The literature of the Cold War could fill a library. Tarah Brookfield’s book, however, represents a very special approach: the reaction of the population, especially women, to Cold War dangers and tensions. The book is also a story of Canada, a country that is “sandwiched in between the Soviet Union and the United States,” (p.30), but was not in the first trenches of the Cold War confrontation. These features make the book both interesting and also somewhat marginal.

The discussion is divided into two quite separate parts: the home front and abroad. Canada was involved in wars with its Western allies and shared the Cold War hysteria and even the American anti-Communist crusade of McCarthyism in the 1950s and 1960s. The Canadian government warned the population to be prepared for a nuclear war and possible nuclear attack. The population reacted in various ways. Volunteers accumulated and stored food, even built family bomb shelters, trained nurses, and spread useful information among the population. [End Page 282]

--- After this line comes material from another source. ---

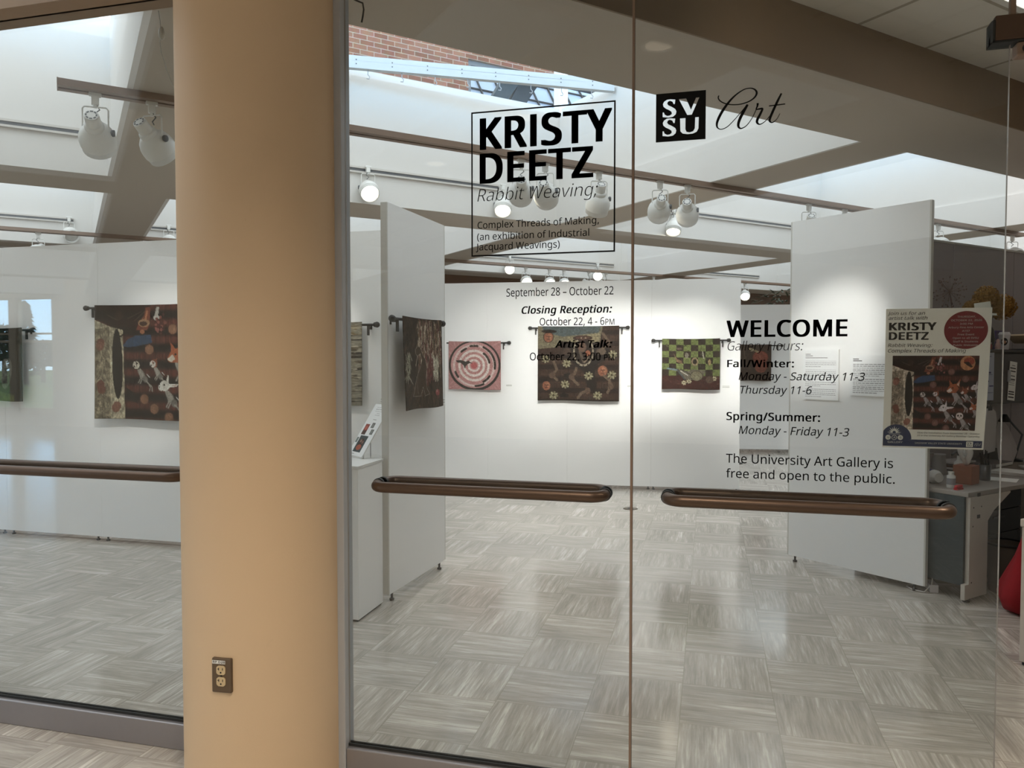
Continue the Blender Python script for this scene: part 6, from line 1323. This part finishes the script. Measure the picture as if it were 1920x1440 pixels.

Postwar Canada, however, like the postwar West in general, was a flourishing place where birthrates steeply increased and an efficient welfare system was created. In a country of 18 million inhabitants, only 3,000 families built bomb shelters. The most important popular reaction was the mobilization of activist women from various layers of the society against war. “One October morning in 1968 Claire Culhane began a ten-day hunger strike and demonstration on Parliament Hill to protest what she considered to be the Canadian government’s hypocritical position on the war in Vietnam” (p. 161). The popular movement started out in opposition to nuclear war but soon became a movement against the war in Vietnam. A great number of volunteers collected money for the United Nations International Children’s Emergency Fund to save children and adopted children from war-ridden Vietnam. In 1965, 10,000 homeless children were placed in 36 orphanages in South Vietnam, and their number doubled by 1973. Canadian families, among them the Simpsons, Bronsteins, and Cappucinos, adopted several of them. The reader can learn about their motivations and feelings because Tarah Brookfield’s is based heavily on oral history with activists. This strongly personal characteristic is a special value of the work, a major addition to archival sources.

The book presents the everyday life and reaction of the Canadian population to the Cold War danger. This reaction, in turn, changed Canadian welfare policy, educational curriculum, and immigration law, as well as several other spheres of life and politics.

The book, prepared originally as a Ph.D. dissertation, is Brookfield’s first monograph. Although definitely not in the first lines of Cold War studies, it still has a place in that vast literature and offers an interesting, sometimes moving account supported by well-selected photographs.